I mean, they're for-profit businesses. They probably won't just do science on their devices when they already make and test them against saltwater and mechanical forces.

Posted

What does the smiley face mean?............It's kind of creepy when I don't know whether it's smiling or smirking.



is this about the electric universe theory ?

No



Repost Without Large Spaces

 

Is Current Electricity Theory Wrong?


And/or

 

Could Free Energy be Real?

With Possible Explanation/(s)

(Warning!……Somewhat Technical)


A steel fork does not make spark when touch either side of a
battery.


Connecting either side of a battery to a steel fork via wire
does not make sparks.


Sparks
occur when circuit stops being fully complete with enough voltage (about 2.7
volts) (2 AA NIMH).


(untested) Capacitor charges (only when circuit is near
complete separated only by the gap between the plates)


Battery-provided electricity lights up an LED through a
capacitor (all components in the same series circuit).


Battery doesn’t repel or
attract steel silverware.

Battery voltage decreases
over time with use (not new).


Battery-created electrical energy can go through a capacitor
to light up an LED to the same brightness as when the capacitor isn’t in the
circuit at all.


Nickel-Metal Hydride battery self-recharges for a minute of
use whenever it run out.


Multimeter results/measurements appear to defy entropy by
going up. Putting the multimeter test lead wires next to each other seems to
cause increase as well.


A battery terminal connected to a spoon-sized piece of metal
creates an AC voltage of around 80-200 millivolts.


Still ceramic magnet touched by leads
to a multimeter heavily affects the voltage up to 200 or more millivolts either
direction.

 

Electric fan voltage defies Newton’s Third Law by only going down to 2.3V
from 2.7V.


Parallel circuit LED brightness defies explanation, stays
the same even with at least 9 resistors all in their own circuits parallel to
LED.

A hand-crank-generator-flashlight I unscrewed ran an LED in
parallel with 8 resistors or so and a capacitor as easily as just the LED. The
LED didn't seem dimmer as far as I remember.

(The last observation was not included in any manuscripts.)

Opinions and Possible Explanations

It would seem
that the magnitude of the Lenz Law is a seventh or less of what it should be.


It would seem that rather than just electrons moving, some unknown
“force” or “fluid” drags electrons, and the “fluid” can go right through the
insulation on capacitors.

Then perhaps capacitors, batteries, and maybe even magnets,
can create energy by charging and discharging.

In today's science, there is this "Law of Conservation
of Energy". And all motion is supposedly kinetic energy and comes from
potential energy.

 

But I noticed one day that in Newton's three laws of motion, motion is
created not by energy or potential energy, but by an "unbalanced
force".

And I remember that fridge magnets can give off
"endless" force apparently without any electrical energy input.
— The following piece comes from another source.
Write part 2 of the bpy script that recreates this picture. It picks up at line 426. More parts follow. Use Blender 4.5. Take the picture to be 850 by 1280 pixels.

So, wouldn't it be theoretically be possible to break the
"Law of Conservation of Energy" using this "force-energy
gap"?

Maybe it's possible, with capacitors/solenoids/electromagnets/batteries
to get more energy out of output force plus waste energy than total energy put
in.

Then:

Work (energy) is FD∙cos(ө)


But, if a machine can move magnets and/or coils by changing
the force without moving a magnet or a coil, by, say, changing polarity like a
motor, or turning on and then off repeatedly, then maybe it can do work without
using work, or by using very little work (only enough to move electrons a small
distance).

And perhaps all motors create energy, just by being
pulse/polarity-dependent devices.


Notes

I tried to send this to 7 peer-reviewed journals, but they
all rejected it eventually.

I’m starting to wonder, then, whether peer-reviewed journals
are really as good and important of a news source as scientists and other
people seem to think they are.

More

I have a digital multimeter that I am using
with a battery. First, I tried to run the battery out of as much voltage/energy
as I could. My multimeter said about 12mv or 6 mv. The battery's voltage
wouldn't seem to hit and stay at zero.

I then took it out of all circuits it was connected to. Then I let it sit there
for several days. for the first day or 2, It only went up to about .1V and
seemed to be staying more or less around there, consistent with what I would
expect of a capacitor effect.

But then on day 5 and 6, I checked the battery, and it said .895V and was at
1775 or so microvolts.

I then tried to run that out of amps and on the next day it was right back
there at .893-.892V."


Suggestions

I created a solenoid coil of about 85 turns ( a normal coil
that would move toward or away from a magnet when on and under enough amps). I
tested it, and it ran the same amperage when running far away from a magnet
(about a foot away) as when running right next to it.


The solenoid used only 1 ohm while the LED I had used about
200 kohm.

Also. I learned in DC electrics class, if I am remembering
correctly, that magnetic force of a wire/solenoid is dependant on amps and
turns of wire, not volts or power.

So I could presumably run AC current through a transformer
and maybe or maybe not a diode to get equal force out of less power.

 

Although the LED I was using seemed to limit amps and
prevented the solenoid from working, maybe more amps or power than the 4
batteries I had could force the solenoid to work. Maybe not.

Posted

What does the smiley face mean?............It's kind of creepy when I don't know whether it's smiling or smirking.

Neither, it shows my frustration that you ignore really good advice from very smart and educated people, and frustration that your view of how things work is vastly different from science that has been developed by great minds dating back at least to the time of Plato. That you think you know more about electricity than the folks at NASA who put the Curiosity rover on Mars is incredible.